======== RECORDS PROVIDED

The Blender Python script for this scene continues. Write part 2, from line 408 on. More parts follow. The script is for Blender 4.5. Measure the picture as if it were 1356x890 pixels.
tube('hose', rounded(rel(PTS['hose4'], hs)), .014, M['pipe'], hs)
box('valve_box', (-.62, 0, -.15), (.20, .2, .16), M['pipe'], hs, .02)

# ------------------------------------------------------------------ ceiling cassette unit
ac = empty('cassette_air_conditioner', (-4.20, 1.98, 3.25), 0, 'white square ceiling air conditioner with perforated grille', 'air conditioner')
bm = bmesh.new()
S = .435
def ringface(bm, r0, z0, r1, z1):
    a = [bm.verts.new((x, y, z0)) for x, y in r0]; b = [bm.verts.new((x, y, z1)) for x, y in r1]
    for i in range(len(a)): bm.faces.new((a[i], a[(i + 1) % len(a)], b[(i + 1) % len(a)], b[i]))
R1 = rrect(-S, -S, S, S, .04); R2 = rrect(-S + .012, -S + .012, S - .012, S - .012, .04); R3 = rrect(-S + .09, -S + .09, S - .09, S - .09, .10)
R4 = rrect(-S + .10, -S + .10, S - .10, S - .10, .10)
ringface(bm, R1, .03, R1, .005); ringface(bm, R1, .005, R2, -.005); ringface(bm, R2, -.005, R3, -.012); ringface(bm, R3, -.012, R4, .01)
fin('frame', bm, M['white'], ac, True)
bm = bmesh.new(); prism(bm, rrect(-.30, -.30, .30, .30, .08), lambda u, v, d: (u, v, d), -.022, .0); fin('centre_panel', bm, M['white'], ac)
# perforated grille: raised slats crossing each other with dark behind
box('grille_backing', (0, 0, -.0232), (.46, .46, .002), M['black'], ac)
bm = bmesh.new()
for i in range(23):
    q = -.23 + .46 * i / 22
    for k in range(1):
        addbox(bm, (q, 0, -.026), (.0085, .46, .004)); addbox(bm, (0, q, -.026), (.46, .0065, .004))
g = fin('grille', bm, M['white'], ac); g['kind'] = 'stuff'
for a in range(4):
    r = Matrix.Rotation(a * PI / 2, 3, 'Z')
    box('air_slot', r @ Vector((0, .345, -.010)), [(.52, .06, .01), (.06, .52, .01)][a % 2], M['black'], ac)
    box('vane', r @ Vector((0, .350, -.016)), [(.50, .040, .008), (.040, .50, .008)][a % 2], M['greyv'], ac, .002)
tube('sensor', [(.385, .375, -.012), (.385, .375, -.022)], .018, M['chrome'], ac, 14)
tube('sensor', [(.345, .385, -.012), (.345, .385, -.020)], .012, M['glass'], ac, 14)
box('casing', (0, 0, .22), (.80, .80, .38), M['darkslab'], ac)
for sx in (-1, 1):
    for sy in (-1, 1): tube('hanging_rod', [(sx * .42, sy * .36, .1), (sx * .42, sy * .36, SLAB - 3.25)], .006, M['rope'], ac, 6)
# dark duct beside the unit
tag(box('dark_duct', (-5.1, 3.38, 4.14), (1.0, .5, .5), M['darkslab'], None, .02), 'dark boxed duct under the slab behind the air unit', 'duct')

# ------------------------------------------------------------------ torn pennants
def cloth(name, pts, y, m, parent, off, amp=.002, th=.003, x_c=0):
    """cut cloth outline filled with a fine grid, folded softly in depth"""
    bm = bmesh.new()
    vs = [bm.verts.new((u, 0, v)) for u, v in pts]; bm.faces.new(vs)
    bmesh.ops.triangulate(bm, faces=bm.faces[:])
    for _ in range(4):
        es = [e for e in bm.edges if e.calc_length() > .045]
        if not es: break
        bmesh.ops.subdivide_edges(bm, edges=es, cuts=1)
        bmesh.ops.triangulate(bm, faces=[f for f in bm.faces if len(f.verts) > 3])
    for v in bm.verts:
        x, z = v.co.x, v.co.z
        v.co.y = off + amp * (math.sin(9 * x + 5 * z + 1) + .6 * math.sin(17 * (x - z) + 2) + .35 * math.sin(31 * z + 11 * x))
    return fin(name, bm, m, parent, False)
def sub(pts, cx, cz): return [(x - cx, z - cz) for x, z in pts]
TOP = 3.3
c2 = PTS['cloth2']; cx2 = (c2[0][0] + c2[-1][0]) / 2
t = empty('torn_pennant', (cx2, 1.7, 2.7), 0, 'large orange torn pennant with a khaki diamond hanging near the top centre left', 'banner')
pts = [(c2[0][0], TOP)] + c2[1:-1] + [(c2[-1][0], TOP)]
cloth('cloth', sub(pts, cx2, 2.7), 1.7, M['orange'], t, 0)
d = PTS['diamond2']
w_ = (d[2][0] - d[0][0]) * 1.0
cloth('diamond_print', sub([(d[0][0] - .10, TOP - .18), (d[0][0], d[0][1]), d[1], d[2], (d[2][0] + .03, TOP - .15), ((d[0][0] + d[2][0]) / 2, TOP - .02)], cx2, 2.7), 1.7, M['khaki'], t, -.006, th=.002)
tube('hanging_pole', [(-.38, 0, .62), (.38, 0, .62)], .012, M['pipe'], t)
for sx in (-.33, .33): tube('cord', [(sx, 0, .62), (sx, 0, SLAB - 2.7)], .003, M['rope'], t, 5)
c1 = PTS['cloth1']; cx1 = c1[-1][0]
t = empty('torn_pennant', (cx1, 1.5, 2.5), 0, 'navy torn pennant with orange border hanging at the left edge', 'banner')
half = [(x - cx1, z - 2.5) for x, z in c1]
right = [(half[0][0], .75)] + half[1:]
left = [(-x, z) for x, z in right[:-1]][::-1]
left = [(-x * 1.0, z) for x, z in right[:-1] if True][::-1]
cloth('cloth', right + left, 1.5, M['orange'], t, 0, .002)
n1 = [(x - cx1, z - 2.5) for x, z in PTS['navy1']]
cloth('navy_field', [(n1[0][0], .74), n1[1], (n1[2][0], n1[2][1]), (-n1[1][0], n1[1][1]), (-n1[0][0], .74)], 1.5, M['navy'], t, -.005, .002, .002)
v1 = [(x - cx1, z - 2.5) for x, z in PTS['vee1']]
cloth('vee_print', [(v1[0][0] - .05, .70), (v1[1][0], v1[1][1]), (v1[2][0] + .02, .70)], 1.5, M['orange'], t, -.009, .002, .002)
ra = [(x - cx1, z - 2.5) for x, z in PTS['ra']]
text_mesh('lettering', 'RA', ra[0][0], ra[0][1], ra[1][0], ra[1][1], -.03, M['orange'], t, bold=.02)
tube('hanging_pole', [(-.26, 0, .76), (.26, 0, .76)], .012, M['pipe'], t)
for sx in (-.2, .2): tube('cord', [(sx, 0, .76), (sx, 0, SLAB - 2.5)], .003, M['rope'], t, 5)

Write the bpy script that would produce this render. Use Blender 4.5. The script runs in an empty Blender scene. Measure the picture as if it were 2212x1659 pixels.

================

* STATED PROBLEM: Reproduce every entry shown above, precisely as it stands.

* ANSWER TO THE PROBLEM:
The Blender Python script for this scene continues. Write part 2, from line 408 on. More parts follow. The script is for Blender 4.5. Measure the picture as if it were 1356x890 pixels.
tube('hose', rounded(rel(PTS['hose4'], hs)), .014, M['pipe'], hs)
box('valve_box', (-.62, 0, -.15), (.20, .2, .16), M['pipe'], hs, .02)

# ------------------------------------------------------------------ ceiling cassette unit
ac = empty('cassette_air_conditioner', (-4.20, 1.98, 3.25), 0, 'white square ceiling air conditioner with perforated grille', 'air conditioner')
bm = bmesh.new()
S = .435
def ringface(bm, r0, z0, r1, z1):
    a = [bm.verts.new((x, y, z0)) for x, y in r0]; b = [bm.verts.new((x, y, z1)) for x, y in r1]
    for i in range(len(a)): bm.faces.new((a[i], a[(i + 1) % len(a)], b[(i + 1) % len(a)], b[i]))
R1 = rrect(-S, -S, S, S, .04); R2 = rrect(-S + .012, -S + .012, S - .012, S - .012, .04); R3 = rrect(-S + .09, -S + .09, S - .09, S - .09, .10)
R4 = rrect(-S + .10, -S + .10, S - .10, S - .10, .10)
ringface(bm, R1, .03, R1, .005); ringface(bm, R1, .005, R2, -.005); ringface(bm, R2, -.005, R3, -.012); ringface(bm, R3, -.012, R4, .01)
fin('frame', bm, M['white'], ac, True)
bm = bmesh.new(); prism(bm, rrect(-.30, -.30, .30, .30, .08), lambda u, v, d: (u, v, d), -.022, .0); fin('centre_panel', bm, M['white'], ac)
# perforated grille: raised slats crossing each other with dark behind
box('grille_backing', (0, 0, -.0232), (.46, .46, .002), M['black'], ac)
bm = bmesh.new()
for i in range(23):
    q = -.23 + .46 * i / 22
    for k in range(1):
        addbox(bm, (q, 0, -.026), (.0085, .46, .004)); addbox(bm, (0, q, -.026), (.46, .0065, .004))
g = fin('grille', bm, M['white'], ac); g['kind'] = 'stuff'
for a in range(4):
    r = Matrix.Rotation(a * PI / 2, 3, 'Z')
    box('air_slot', r @ Vector((0, .345, -.010)), [(.52, .06, .01), (.06, .52, .01)][a % 2], M['black'], ac)
    box('vane', r @ Vector((0, .350, -.016)), [(.50, .040, .008), (.040, .50, .008)][a % 2], M['greyv'], ac, .002)
tube('sensor', [(.385, .375, -.012), (.385, .375, -.022)], .018, M['chrome'], ac, 14)
tube('sensor', [(.345, .385, -.012), (.345, .385, -.020)], .012, M['glass'], ac, 14)
box('casing', (0, 0, .22), (.80, .80, .38), M['darkslab'], ac)
for sx in (-1, 1):
    for sy in (-1, 1): tube('hanging_rod', [(sx * .42, sy * .36, .1), (sx * .42, sy * .36, SLAB - 3.25)], .006, M['rope'], ac, 6)
# dark duct beside the unit
tag(box('dark_duct', (-5.1, 3.38, 4.14), (1.0, .5, .5), M['darkslab'], None, .02), 'dark boxed duct under the slab behind the air unit', 'duct')

# ------------------------------------------------------------------ torn pennants
def cloth(name, pts, y, m, parent, off, amp=.002, th=.003, x_c=0):
    """cut cloth outline filled with a fine grid, folded softly in depth"""
    bm = bmesh.new()
    vs = [bm.verts.new((u, 0, v)) for u, v in pts]; bm.faces.new(vs)
    bmesh.ops.triangulate(bm, faces=bm.faces[:])
    for _ in range(4):
        es = [e for e in bm.edges if e.calc_length() > .045]
        if not es: break
        bmesh.ops.subdivide_edges(bm, edges=es, cuts=1)
        bmesh.ops.triangulate(bm, faces=[f for f in bm.faces if len(f.verts) > 3])
    for v in bm.verts:
        x, z = v.co.x, v.co.z
        v.co.y = off + amp * (math.sin(9 * x + 5 * z + 1) + .6 * math.sin(17 * (x - z) + 2) + .35 * math.sin(31 * z + 11 * x))
    return fin(name, bm, m, parent, False)
def sub(pts, cx, cz): return [(x - cx, z - cz) for x, z in pts]
TOP = 3.3
c2 = PTS['cloth2']; cx2 = (c2[0][0] + c2[-1][0]) / 2
t = empty('torn_pennant', (cx2, 1.7, 2.7), 0, 'large orange torn pennant with a khaki diamond hanging near the top centre left', 'banner')
pts = [(c2[0][0], TOP)] + c2[1:-1] + [(c2[-1][0], TOP)]
cloth('cloth', sub(pts, cx2, 2.7), 1.7, M['orange'], t, 0)
d = PTS['diamond2']
w_ = (d[2][0] - d[0][0]) * 1.0
cloth('diamond_print', sub([(d[0][0] - .10, TOP - .18), (d[0][0], d[0][1]), d[1], d[2], (d[2][0] + .03, TOP - .15), ((d[0][0] + d[2][0]) / 2, TOP - .02)], cx2, 2.7), 1.7, M['khaki'], t, -.006, th=.002)
tube('hanging_pole', [(-.38, 0, .62), (.38, 0, .62)], .012, M['pipe'], t)
for sx in (-.33, .33): tube('cord', [(sx, 0, .62), (sx, 0, SLAB - 2.7)], .003, M['rope'], t, 5)
c1 = PTS['cloth1']; cx1 = c1[-1][0]
t = empty('torn_pennant', (cx1, 1.5, 2.5), 0, 'navy torn pennant with orange border hanging at the left edge', 'banner')
half = [(x - cx1, z - 2.5) for x, z in c1]
right = [(half[0][0], .75)] + half[1:]
left = [(-x, z) for x, z in right[:-1]][::-1]
left = [(-x * 1.0, z) for x, z in right[:-1] if True][::-1]
cloth('cloth', right + left, 1.5, M['orange'], t, 0, .002)
n1 = [(x - cx1, z - 2.5) for x, z in PTS['navy1']]
cloth('navy_field', [(n1[0][0], .74), n1[1], (n1[2][0], n1[2][1]), (-n1[1][0], n1[1][1]), (-n1[0][0], .74)], 1.5, M['navy'], t, -.005, .002, .002)
v1 = [(x - cx1, z - 2.5) for x, z in PTS['vee1']]
cloth('vee_print', [(v1[0][0] - .05, .70), (v1[1][0], v1[1][1]), (v1[2][0] + .02, .70)], 1.5, M['orange'], t, -.009, .002, .002)
ra = [(x - cx1, z - 2.5) for x, z in PTS['ra']]
text_mesh('lettering', 'RA', ra[0][0], ra[0][1], ra[1][0], ra[1][1], -.03, M['orange'], t, bold=.02)
tube('hanging_pole', [(-.26, 0, .76), (.26, 0, .76)], .012, M['pipe'], t)
for sx in (-.2, .2): tube('cord', [(sx, 0, .76), (sx, 0, SLAB - 2.5)], .003, M['rope'], t, 5)

Write the bpy script that would produce this render. Use Blender 4.5. The script runs in an empty Blender scene. Measure the picture as if it were 2212x1659 pixels.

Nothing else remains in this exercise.